=== Material provided ===

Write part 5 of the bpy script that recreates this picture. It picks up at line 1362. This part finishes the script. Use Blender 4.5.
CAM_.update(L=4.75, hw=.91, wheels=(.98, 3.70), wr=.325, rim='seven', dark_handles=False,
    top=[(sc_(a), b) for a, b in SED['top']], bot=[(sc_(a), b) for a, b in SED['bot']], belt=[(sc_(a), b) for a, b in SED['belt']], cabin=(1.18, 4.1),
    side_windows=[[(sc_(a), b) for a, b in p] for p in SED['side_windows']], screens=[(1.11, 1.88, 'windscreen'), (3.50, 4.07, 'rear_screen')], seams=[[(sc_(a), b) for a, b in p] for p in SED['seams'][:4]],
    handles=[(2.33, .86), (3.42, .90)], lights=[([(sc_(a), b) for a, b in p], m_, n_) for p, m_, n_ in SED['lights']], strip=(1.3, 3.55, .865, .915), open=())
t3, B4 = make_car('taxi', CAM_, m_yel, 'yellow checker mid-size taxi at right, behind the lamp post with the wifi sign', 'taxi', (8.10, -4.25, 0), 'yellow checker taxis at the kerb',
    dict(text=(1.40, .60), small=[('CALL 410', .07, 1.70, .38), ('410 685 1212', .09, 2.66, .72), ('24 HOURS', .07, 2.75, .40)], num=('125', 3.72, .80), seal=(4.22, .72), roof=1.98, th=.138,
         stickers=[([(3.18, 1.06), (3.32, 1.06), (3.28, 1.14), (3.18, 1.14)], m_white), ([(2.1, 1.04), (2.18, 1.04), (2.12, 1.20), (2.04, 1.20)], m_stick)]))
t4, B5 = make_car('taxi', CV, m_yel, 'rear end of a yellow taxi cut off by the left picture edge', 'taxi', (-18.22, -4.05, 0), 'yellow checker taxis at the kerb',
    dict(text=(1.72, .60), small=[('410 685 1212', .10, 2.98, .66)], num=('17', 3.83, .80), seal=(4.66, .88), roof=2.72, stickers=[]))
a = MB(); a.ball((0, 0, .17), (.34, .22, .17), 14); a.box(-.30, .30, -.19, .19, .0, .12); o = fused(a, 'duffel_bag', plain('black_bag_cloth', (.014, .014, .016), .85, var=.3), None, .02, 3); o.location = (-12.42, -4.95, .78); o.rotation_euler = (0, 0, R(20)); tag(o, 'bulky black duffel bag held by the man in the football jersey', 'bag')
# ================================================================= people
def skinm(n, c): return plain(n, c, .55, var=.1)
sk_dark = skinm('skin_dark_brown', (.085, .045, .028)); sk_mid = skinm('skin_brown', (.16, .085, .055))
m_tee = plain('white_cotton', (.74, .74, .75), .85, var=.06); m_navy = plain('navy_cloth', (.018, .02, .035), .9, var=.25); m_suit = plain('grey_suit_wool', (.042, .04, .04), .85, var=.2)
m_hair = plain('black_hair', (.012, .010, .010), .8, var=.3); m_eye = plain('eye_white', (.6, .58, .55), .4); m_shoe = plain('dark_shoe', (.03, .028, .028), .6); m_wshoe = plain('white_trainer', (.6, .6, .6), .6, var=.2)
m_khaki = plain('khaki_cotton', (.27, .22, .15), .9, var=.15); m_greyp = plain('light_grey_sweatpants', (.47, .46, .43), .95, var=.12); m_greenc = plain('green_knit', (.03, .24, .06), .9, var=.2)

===

All of the lines above must be returned exactly.

Written answer:
Write part 5 of the bpy script that recreates this picture. It picks up at line 1362. This part finishes the script. Use Blender 4.5.
CAM_.update(L=4.75, hw=.91, wheels=(.98, 3.70), wr=.325, rim='seven', dark_handles=False,
    top=[(sc_(a), b) for a, b in SED['top']], bot=[(sc_(a), b) for a, b in SED['bot']], belt=[(sc_(a), b) for a, b in SED['belt']], cabin=(1.18, 4.1),
    side_windows=[[(sc_(a), b) for a, b in p] for p in SED['side_windows']], screens=[(1.11, 1.88, 'windscreen'), (3.50, 4.07, 'rear_screen')], seams=[[(sc_(a), b) for a, b in p] for p in SED['seams'][:4]],
    handles=[(2.33, .86), (3.42, .90)], lights=[([(sc_(a), b) for a, b in p], m_, n_) for p, m_, n_ in SED['lights']], strip=(1.3, 3.55, .865, .915), open=())
t3, B4 = make_car('taxi', CAM_, m_yel, 'yellow checker mid-size taxi at right, behind the lamp post with the wifi sign', 'taxi', (8.10, -4.25, 0), 'yellow checker taxis at the kerb',
    dict(text=(1.40, .60), small=[('CALL 410', .07, 1.70, .38), ('410 685 1212', .09, 2.66, .72), ('24 HOURS', .07, 2.75, .40)], num=('125', 3.72, .80), seal=(4.22, .72), roof=1.98, th=.138,
         stickers=[([(3.18, 1.06), (3.32, 1.06), (3.28, 1.14), (3.18, 1.14)], m_white), ([(2.1, 1.04), (2.18, 1.04), (2.12, 1.20), (2.04, 1.20)], m_stick)]))
t4, B5 = make_car('taxi', CV, m_yel, 'rear end of a yellow taxi cut off by the left picture edge', 'taxi', (-18.22, -4.05, 0), 'yellow checker taxis at the kerb',
    dict(text=(1.72, .60), small=[('410 685 1212', .10, 2.98, .66)], num=('17', 3.83, .80), seal=(4.66, .88), roof=2.72, stickers=[]))
a = MB(); a.ball((0, 0, .17), (.34, .22, .17), 14); a.box(-.30, .30, -.19, .19, .0, .12); o = fused(a, 'duffel_bag', plain('black_bag_cloth', (.014, .014, .016), .85, var=.3), None, .02, 3); o.location = (-12.42, -4.95, .78); o.rotation_euler = (0, 0, R(20)); tag(o, 'bulky black duffel bag held by the man in the football jersey', 'bag')
# ================================================================= people
def skinm(n, c): return plain(n, c, .55, var=.1)
sk_dark = skinm('skin_dark_brown', (.085, .045, .028)); sk_mid = skinm('skin_brown', (.16, .085, .055))
m_tee = plain('white_cotton', (.74, .74, .75), .85, var=.06); m_navy = plain('navy_cloth', (.018, .02, .035), .9, var=.25); m_suit = plain('grey_suit_wool', (.042, .04, .04), .85, var=.2)
m_hair = plain('black_hair', (.012, .010, .010), .8, var=.3); m_eye = plain('eye_white', (.6, .58, .55), .4); m_shoe = plain('dark_shoe', (.03, .028, .028), .6); m_wshoe = plain('white_trainer', (.6, .6, .6), .6, var=.2)
m_khaki = plain('khaki_cotton', (.27, .22, .15), .9, var=.15); m_greyp = plain('light_grey_sweatpants', (.47, .46, .43), .95, var=.12); m_greenc = plain('green_knit', (.03, .24, .06), .9, var=.2)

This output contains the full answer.